Kedua, soal tata kelola pengelolaan dana publik oleh pemerintah selama ini buruk sehingga wajar jika kepercayaan publik terhadap program iuran Tapera ini rendah. Karena, jika berkaca pengalaman dari program Bapertarum tidak sedikit peserta yang setelah pensiun mengalami kesulitan mengambil dana tabungan mereka.
Terlihat dalam beberapa tahun terakhir, publik melihat terbongkar kasus-kasus mega korupsi dalam pengelolaan dana publik yang mengakibatkan kerugian hingga puluhan triliun rupiah di Jiwasraya, Asabri, dan Taspen.
Persoalan ketiga, pekerja dan pengusaha sudah dibebani dengan potongan yang banyak. Mulai dari potongan PPh 21, iuran jaminan kesehatan, ketenagakerjaan hingga cadangan untuk pesangon. Program Tapera, ini justru akan menjadi beban baru.
"Tambahan potongan untuk Tapera ini akan semakin memberatkan pekerja dan pengusaha," ujar Yusuf.
Keempat, dia menilai kebijakan tersebut tidak sesuai dengan waktu saat ini. Yusuf menilai pasca Undang-Undang Cipta Kerja, kenaikan upah buruh sangat rendah, bahkan tak mampu sekedar mengimbangi inflasi.
Dengan daya beli dan kesejahteraan yang semakin menurun dalam empat tahun terakhir di bawah rezim Undang-Undang Cipta Kerja, maka pemotongan gaji pekerja untuk Tapera akan semakin menekan daya beli pekerja yang sudah lemah.

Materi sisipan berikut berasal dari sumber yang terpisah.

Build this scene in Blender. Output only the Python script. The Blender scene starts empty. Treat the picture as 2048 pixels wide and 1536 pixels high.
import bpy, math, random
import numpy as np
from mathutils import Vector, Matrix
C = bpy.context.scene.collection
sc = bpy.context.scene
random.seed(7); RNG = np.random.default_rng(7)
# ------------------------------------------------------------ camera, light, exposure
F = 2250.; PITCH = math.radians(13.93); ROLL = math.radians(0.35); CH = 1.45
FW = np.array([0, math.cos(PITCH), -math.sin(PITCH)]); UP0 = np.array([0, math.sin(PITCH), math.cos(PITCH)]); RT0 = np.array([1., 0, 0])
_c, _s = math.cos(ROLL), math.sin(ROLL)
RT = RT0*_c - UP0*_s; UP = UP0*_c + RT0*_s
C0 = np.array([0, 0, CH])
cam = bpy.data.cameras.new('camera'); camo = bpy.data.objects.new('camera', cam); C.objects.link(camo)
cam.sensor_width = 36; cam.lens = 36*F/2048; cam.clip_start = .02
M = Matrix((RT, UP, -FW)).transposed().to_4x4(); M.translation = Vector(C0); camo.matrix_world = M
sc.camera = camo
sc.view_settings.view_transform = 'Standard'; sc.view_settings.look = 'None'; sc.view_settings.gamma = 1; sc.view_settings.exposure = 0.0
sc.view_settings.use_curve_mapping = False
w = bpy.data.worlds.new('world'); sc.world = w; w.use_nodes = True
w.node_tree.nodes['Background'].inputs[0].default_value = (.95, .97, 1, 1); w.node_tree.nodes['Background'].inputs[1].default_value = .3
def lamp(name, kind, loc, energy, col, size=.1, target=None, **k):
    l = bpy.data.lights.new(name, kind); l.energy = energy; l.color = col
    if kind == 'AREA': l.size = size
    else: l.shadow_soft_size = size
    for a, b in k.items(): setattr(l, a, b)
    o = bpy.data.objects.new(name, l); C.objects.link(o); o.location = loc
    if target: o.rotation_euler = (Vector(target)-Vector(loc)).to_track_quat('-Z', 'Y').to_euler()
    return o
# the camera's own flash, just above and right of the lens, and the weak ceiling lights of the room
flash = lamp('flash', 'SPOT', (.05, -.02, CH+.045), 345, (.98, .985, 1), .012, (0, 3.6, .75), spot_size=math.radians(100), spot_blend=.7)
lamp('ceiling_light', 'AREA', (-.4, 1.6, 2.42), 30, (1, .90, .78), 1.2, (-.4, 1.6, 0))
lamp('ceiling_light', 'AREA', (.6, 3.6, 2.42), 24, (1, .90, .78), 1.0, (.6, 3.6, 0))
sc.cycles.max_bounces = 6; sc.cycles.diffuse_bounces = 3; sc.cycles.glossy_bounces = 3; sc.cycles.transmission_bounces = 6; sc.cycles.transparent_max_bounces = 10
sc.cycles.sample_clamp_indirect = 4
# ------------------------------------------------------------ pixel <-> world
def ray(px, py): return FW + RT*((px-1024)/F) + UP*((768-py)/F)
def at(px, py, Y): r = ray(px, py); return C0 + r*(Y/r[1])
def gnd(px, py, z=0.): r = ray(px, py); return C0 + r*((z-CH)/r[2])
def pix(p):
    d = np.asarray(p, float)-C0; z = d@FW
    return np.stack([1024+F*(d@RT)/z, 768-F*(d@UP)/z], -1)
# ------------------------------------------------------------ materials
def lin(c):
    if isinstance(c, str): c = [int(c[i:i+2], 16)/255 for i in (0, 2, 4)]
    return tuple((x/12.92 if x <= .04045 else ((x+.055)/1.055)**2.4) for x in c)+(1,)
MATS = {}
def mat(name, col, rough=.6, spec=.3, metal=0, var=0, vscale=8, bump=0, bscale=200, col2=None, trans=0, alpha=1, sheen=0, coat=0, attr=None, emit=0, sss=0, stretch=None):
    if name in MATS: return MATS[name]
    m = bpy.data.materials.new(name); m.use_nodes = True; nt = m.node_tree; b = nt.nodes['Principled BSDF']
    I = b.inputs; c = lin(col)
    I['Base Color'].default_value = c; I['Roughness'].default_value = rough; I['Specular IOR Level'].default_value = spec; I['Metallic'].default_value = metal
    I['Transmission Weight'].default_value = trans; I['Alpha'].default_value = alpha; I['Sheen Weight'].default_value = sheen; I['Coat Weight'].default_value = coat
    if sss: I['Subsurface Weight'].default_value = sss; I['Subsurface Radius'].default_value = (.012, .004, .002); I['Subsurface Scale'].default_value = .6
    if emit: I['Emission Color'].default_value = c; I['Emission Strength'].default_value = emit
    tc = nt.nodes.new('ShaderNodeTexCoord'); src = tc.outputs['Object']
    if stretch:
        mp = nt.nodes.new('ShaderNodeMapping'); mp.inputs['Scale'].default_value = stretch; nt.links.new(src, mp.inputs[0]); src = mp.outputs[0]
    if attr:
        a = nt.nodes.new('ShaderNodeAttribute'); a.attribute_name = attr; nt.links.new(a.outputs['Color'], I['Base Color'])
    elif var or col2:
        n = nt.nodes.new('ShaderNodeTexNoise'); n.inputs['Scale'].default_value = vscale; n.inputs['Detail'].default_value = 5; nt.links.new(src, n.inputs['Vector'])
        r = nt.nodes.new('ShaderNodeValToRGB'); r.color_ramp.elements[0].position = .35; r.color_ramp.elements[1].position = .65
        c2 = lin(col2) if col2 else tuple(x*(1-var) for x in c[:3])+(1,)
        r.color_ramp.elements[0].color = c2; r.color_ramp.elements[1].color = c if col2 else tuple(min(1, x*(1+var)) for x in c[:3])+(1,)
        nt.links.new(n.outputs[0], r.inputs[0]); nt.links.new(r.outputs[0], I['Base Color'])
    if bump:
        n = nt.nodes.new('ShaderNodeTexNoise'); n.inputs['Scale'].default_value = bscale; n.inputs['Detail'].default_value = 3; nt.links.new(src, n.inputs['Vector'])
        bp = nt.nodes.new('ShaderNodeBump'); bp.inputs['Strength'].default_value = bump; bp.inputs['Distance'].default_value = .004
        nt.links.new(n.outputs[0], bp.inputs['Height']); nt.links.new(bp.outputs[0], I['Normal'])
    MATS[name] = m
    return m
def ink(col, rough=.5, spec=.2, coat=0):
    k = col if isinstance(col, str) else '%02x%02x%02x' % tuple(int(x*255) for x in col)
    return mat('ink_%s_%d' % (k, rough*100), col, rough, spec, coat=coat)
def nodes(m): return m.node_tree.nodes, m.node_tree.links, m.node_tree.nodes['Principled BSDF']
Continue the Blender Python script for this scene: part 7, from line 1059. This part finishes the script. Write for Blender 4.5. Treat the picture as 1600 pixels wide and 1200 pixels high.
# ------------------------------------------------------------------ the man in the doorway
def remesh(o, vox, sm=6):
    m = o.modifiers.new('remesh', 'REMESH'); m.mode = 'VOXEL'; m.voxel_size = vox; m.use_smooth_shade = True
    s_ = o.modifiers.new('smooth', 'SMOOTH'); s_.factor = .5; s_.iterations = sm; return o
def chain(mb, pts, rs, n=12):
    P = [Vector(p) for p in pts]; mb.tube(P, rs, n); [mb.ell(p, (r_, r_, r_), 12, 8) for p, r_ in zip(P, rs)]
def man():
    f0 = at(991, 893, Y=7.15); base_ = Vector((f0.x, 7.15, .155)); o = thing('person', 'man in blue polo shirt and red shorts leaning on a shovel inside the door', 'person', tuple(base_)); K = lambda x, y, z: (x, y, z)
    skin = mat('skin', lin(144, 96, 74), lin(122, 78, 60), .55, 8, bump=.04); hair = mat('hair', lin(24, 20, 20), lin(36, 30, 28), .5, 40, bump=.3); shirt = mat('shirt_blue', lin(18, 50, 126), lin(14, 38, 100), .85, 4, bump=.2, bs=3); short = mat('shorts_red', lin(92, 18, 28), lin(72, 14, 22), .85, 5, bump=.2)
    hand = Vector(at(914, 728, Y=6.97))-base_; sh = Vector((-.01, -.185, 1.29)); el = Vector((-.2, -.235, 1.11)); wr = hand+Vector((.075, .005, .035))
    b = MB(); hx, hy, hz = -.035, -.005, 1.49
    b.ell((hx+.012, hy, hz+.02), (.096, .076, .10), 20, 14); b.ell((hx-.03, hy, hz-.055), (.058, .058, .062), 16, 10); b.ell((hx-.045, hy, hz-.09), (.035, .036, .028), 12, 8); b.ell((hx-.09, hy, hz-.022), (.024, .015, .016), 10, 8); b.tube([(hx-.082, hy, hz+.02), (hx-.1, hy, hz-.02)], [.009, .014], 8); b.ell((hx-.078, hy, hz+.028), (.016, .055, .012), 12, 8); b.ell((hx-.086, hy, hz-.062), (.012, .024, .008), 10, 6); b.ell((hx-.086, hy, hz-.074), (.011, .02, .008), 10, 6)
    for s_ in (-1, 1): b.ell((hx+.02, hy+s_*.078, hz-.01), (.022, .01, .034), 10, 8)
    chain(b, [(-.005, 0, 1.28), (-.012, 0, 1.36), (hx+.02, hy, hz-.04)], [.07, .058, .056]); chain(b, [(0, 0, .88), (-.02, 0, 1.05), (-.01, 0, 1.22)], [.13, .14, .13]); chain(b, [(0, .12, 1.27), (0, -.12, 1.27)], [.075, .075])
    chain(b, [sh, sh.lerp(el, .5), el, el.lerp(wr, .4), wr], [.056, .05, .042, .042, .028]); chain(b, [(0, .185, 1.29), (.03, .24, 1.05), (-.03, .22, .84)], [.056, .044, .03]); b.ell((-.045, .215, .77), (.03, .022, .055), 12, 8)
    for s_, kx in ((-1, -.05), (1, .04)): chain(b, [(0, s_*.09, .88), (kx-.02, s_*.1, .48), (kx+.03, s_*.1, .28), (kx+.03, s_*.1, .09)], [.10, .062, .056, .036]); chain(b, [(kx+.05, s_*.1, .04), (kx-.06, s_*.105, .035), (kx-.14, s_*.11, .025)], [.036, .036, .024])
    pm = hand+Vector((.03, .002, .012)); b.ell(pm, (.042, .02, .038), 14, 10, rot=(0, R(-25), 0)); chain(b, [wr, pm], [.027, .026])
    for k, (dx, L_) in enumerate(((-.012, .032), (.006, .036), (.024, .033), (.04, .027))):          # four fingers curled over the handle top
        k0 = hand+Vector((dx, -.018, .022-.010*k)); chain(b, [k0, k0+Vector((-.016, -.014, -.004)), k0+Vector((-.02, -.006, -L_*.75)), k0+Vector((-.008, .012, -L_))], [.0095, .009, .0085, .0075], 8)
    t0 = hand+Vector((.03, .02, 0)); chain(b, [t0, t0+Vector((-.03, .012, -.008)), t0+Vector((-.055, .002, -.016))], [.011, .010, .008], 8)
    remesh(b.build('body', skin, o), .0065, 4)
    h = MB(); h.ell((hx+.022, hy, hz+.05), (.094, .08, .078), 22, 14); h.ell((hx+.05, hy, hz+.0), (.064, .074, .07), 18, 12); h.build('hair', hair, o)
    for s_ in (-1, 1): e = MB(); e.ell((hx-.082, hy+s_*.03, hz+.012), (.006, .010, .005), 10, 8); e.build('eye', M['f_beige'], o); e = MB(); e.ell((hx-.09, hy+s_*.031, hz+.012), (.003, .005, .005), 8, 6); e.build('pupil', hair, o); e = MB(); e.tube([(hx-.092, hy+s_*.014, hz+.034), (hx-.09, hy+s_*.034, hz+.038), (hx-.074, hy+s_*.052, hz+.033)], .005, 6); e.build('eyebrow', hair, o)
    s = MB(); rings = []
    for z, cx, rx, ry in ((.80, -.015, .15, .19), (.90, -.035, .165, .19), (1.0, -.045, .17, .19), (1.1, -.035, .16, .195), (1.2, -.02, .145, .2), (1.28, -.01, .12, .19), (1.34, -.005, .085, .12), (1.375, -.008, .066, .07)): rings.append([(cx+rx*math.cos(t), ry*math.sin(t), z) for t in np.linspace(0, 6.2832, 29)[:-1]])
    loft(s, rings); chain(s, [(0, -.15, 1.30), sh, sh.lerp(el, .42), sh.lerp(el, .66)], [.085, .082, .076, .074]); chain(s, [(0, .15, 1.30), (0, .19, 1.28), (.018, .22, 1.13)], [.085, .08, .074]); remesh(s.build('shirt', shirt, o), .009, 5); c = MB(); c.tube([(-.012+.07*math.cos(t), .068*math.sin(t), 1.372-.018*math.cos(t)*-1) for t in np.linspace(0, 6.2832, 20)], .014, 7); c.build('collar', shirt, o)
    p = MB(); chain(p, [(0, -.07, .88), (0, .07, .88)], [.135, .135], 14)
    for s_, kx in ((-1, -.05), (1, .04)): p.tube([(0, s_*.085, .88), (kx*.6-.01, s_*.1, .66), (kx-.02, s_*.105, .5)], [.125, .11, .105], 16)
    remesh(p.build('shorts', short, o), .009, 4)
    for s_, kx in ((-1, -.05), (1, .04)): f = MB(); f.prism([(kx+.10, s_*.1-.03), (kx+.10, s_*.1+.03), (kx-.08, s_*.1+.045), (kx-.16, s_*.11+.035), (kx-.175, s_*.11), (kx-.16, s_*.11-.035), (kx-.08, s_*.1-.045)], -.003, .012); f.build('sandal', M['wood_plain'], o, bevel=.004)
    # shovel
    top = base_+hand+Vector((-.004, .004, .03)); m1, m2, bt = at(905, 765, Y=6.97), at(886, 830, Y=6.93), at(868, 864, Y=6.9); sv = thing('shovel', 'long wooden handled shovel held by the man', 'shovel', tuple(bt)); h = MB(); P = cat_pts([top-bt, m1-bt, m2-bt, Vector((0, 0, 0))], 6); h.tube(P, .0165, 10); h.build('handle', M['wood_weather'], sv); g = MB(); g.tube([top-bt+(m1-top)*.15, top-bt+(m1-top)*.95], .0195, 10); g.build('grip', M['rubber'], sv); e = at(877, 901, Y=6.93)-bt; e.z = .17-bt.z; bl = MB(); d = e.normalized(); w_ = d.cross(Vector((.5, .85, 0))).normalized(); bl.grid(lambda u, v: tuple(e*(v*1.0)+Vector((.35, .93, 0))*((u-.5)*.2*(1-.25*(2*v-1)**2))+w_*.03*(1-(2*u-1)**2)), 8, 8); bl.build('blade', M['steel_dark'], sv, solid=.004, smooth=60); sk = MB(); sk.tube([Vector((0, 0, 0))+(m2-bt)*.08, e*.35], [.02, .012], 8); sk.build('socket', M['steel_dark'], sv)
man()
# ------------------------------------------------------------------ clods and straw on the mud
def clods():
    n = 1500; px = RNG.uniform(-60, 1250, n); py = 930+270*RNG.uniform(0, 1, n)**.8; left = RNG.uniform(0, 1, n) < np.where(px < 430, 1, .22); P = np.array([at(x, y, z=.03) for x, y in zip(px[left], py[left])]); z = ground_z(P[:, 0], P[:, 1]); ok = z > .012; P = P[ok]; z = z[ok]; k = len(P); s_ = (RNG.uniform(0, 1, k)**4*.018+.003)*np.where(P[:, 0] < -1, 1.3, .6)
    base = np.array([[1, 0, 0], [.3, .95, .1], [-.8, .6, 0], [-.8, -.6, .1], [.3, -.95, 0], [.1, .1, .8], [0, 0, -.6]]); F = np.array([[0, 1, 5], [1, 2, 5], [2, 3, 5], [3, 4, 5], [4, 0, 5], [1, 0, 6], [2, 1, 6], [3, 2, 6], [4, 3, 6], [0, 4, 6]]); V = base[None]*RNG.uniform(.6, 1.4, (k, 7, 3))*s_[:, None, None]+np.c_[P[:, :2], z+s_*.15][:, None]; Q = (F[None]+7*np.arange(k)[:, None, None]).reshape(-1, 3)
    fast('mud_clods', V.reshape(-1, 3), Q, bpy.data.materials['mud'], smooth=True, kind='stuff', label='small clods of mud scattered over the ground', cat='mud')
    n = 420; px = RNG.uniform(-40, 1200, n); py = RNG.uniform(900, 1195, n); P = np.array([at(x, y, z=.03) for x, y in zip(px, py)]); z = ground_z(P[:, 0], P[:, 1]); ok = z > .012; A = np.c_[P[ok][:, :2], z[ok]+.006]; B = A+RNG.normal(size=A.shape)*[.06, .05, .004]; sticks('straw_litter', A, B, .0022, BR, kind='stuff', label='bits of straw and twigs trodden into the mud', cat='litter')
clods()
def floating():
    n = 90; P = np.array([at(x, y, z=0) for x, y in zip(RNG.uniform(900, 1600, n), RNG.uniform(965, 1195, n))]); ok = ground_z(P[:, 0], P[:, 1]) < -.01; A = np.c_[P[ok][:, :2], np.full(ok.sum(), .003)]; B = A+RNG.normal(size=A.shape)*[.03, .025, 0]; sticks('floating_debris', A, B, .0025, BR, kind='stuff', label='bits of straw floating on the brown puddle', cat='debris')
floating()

Lebih jauh, kebijakan ini juga akan menambah beban dan memperburuk daya saing pengusaha. Tanpa kebijakan ini saja daya saing dunia usaha banyak yang sudah lemah, bahkan tidak sedikit pabrik besar yang harus melakukan PHK massal karena mengalami kebangkrutan.
"Selayaknya pemerintah meninjau ulang kebijakan potongan untuk Tapera ini dan lebih berfokus pada upaya langsung untuk memenuhi kebutuhan rumah 18 persen keluarga Indonesia menuju zero backlog," kata Yusuf.